Orgeron also had SEC experience. It was not very good at Ole Miss, but he improved at USC and immediately turned LSU around from 2-2 in 2016 after replacing the fired Les Miles and going 6-2 to finish 8-4 and get the job. Then he beat Louisville and Petrino, 29-9, in the Citrus Bowl. Three years later, Coach O was a 15-O national champion after signing Joe BurrOw the year before. Now, Orgeron is a possible candidate for the Arkansas job on a non-interim basis. He was an assistant strength coach there in 1986-87 under head coach Ken Hatfield.

Gosh, this all runs together.

Petrino, always a premium play caller, was one of the hottest coaches in America while at Louisville the first time from 2003-06 and while at Arkansas the first time from 2008-11. That included a 21-5 (12-4 SEC) run in his last two seasons with the Razorbacks before getting fired clearly with real cause for off-the-field-on-the-motorbike issues with his mistress that he hired.

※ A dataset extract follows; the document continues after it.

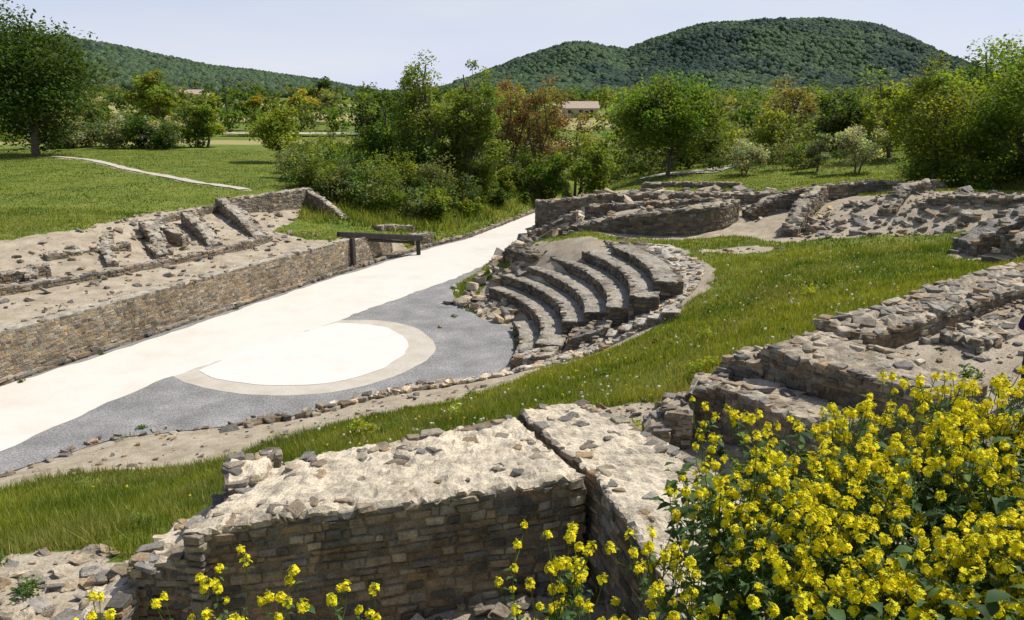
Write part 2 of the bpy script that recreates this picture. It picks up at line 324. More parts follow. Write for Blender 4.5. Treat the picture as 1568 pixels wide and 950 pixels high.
def ribbon(geo,L,R,zb,course=.12,slen=.26,res=.15,amp=.03,top=(.47,.42,.34),side=(.26,.22,.165),dens=6,tsz=.09,br=1.,rim=.5,topbr=1.,edge=.03,prot=.02,fj=.16,sunk=0.):
    L=A(L,float);R=A(R,float)
    if len(L)!=len(R):
        m=3*max(len(L),len(R));L=rsmp(L,m);R=rsmp(R,m)
    mid=(L+R)/2
    cl=np.r_[0,np.cumsum(np.hypot(*np.diff(mid[:,:2],axis=0).T))]
    n=max(2,int(cl[-1]/res));wd=np.hypot(*(R-L)[:,:2].T).mean();m=max(2,int(wd/res))
    s=np.linspace(0,cl[-1],n+1)
    Ls=np.stack([np.interp(s,cl,L[:,k]) for k in range(3)],-1);Rs=np.stack([np.interp(s,cl,R[:,k]) for k in range(3)],-1)
    t=np.linspace(0,1,m+1)[None,:,None]
    P=Ls[:,None]*(1-t)+Rs[:,None]*t
    x,y=P[...,0],P[...,1]
    P[...,2]+=amp*2*((fbm(x*2.2,y*2.2,41)-.47)+.5*(vn(x*9,y*9,43)-.5)+.35*(vn(x*19,y*19,47)-.5))
    E=np.zeros(P.shape[:2],bool);E[0]=E[-1]=True;E[:,0]=E[:,-1]=True
    P[...,2]-=E*rng.uniform(0,edge*1.5,E.shape)
    J=rng.uniform(-1,1,P.shape[:2]+(2,))*edge*.5;P[...,:2]+=J*E[...,None]
    I=np.arange((n+1)*(m+1)).reshape(n+1,m+1)
    Q=np.stack([I[:-1,:-1],I[:-1,1:],I[1:,1:],I[1:,:-1]],-1).reshape(-1,4)
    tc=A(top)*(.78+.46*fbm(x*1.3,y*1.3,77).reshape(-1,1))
    ring=np.r_[I[0,:],I[1:,-1],I[-1,:-1][::-1],I[1:-1,0][::-1]]
    V=P.reshape(-1,3);geo.add(V,Q[:,::-1],None,tc)
    rv=V[ring];k=len(ring)
    P0=(Ls[:,None]*(1-t)+Rs[:,None]*t).reshape(-1,3)[ring];cen=np.repeat(((Ls+Rs)/2)[:,None],m+1,1).reshape(-1,3)[ring]
    low=P0.copy();dv=(cen-P0)[:,:2];dl=np.hypot(dv[:,0],dv[:,1])[:,None]+1e-6;low[:,:2]+=dv/dl*np.minimum(.008,dl);low[:,2]=rv[:,2]-.05
    bt=low.copy();bt[:,2]=zb
    q=[(i,(i+1)%k,(i+1)%k+k,i+k) for i in range(k)]
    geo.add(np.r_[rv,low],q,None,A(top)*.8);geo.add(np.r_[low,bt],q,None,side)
    C=[];S=[];Yw=[]
    for pl in (Ls,Rs[::-1],A([Ls[-1],Rs[-1]]),A([Rs[0],Ls[0]])):
        c2=np.r_[0,np.cumsum(np.hypot(*np.diff(pl[:,:2],axis=0).T))];T=c2[-1]
        if T<.05: continue
        z=zb;zm=pl[:,2].max()
        while z<zm:
            h=course*rng.uniform(.65,1.4);u=-rng.uniform(0,slen)
            while u<T:
                l=slen*rng.uniform(.35,1.8);c_=min(max(u+l/2,.02),T-.02)
                px,py,pz=[np.interp(c_,c2,pl[:,k]) for k in range(3)]
                if z+h<=pz+course*.1 :
                    a_=[np.interp(max(c_-.1,0),c2,pl[:,k]) for k in range(2)];b_=[np.interp(min(c_+.1,T),c2,pl[:,k]) for k in range(2)]
                    tx,ty=b_[0]-a_[0],b_[1]-a_[1];q_=math.hypot(tx,ty)+1e-9;tx/=q_;ty/=q_
                    nxn,nyn=-ty,tx
                    dep=.09;pr=rng.uniform(-.004,prot)
                    le=min(l,2*min(c_,T-c_)+.06)
                    if le>.03:
                        C.append((px+nxn*(pr-dep),py+nyn*(pr-dep),z+h/2+rng.uniform(-.12,.12)*h));S.append((le*rng.uniform(.44,.485),dep,h*rng.uniform(.34,.47)));Yw.append(math.atan2(ty,tx))
                u+=l
            z+=h
    if C:
        C=A(C);S=A(S);Yw=A(Yw)
        keep=C[:,2]+S[:,2]>hgt(C[:,0],C[:,1])-.08
        C,S,Yw=C[keep],S[keep],Yw[keep]
        boxes(geo,C,S,Yw,pal(len(C),br),fj,.035)
    nt_=int(cl[-1]*wd*dens)
    if nt_:
        si=U(0,cl[-1],nt_);ti=U(.04,.96,nt_)
        p=np.stack([np.interp(si,cl,L[:,k]) for k in range(3)],-1)*(1-ti)[:,None]+np.stack([np.interp(si,cl,R[:,k]) for k in range(3)],-1)*ti[:,None]
        p[:,2]+=amp*2*(fbm(p[:,0]*2.2,p[:,1]*2.2,41)-.47)
        sz=tsz*U(.35,1.5,nt_);S=np.c_[sz,sz*U(.5,.9,nt_),sz*U(.25,.45,nt_)];p[:,2]-=S[:,2]*sunk
        boxes(geo,p,S,U(0,6.28,nt_),pal(nt_,1.15*topbr),.35,.1)
    nr=int(cl[-1]*2/slen*rim)
    if nr:
        si=U(0,cl[-1],nr);w_=rng.integers(0,2,nr)
        a_=np.stack([np.interp(si,cl,L[:,k]) for k in range(3)],-1);b_=np.stack([np.interp(si,cl,R[:,k]) for k in range(3)],-1)
        f=np.where(w_==0,.07/wd,1-.07/wd)[:,None];p=a_*(1-f)+b_*f;p[:,2]+=U(-.05,.01,nr)
        d=(b_-a_);yw=np.arctan2(d[:,1],d[:,0])+math.pi/2+rng.normal(0,.2,nr)
        boxes(geo,p,np.c_[U(.3,.7,nr)*slen,U(.06,.11,nr),U(.3,.5,nr)*course],yw,pal(nr,1.25*topbr),.3,.08)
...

Still, Petrino has a better chance than Wilson, who also had off-field issues in his previous stop at LSU. But Petrino likely needs to win out over LSU, Texas and Missouri.

The Interim Bowl will be on the SEC Network, but if you are a YouTube subscriber, you will not get it. The SEC Network is affiliated with ABC and ESPN, which is embroiled in a cable carrier dispute with Disney, and ESPN’s family of networks have been taken off YouTube.

And that’s a shame, because this Interim Bowl may be made for TV as both teams have so-so defenses, so there should be a lot of points scored … on an interim basis.

At a television near you or not, this Interim Bowl thing may catch on soon, as coaches are getting fired during seasons more now than ever.

“I don’t believe I ever coached against another interim coach when I was an interim,” Orgeron told Tiger Rag Friday. “But the way things are going, it may become normal.”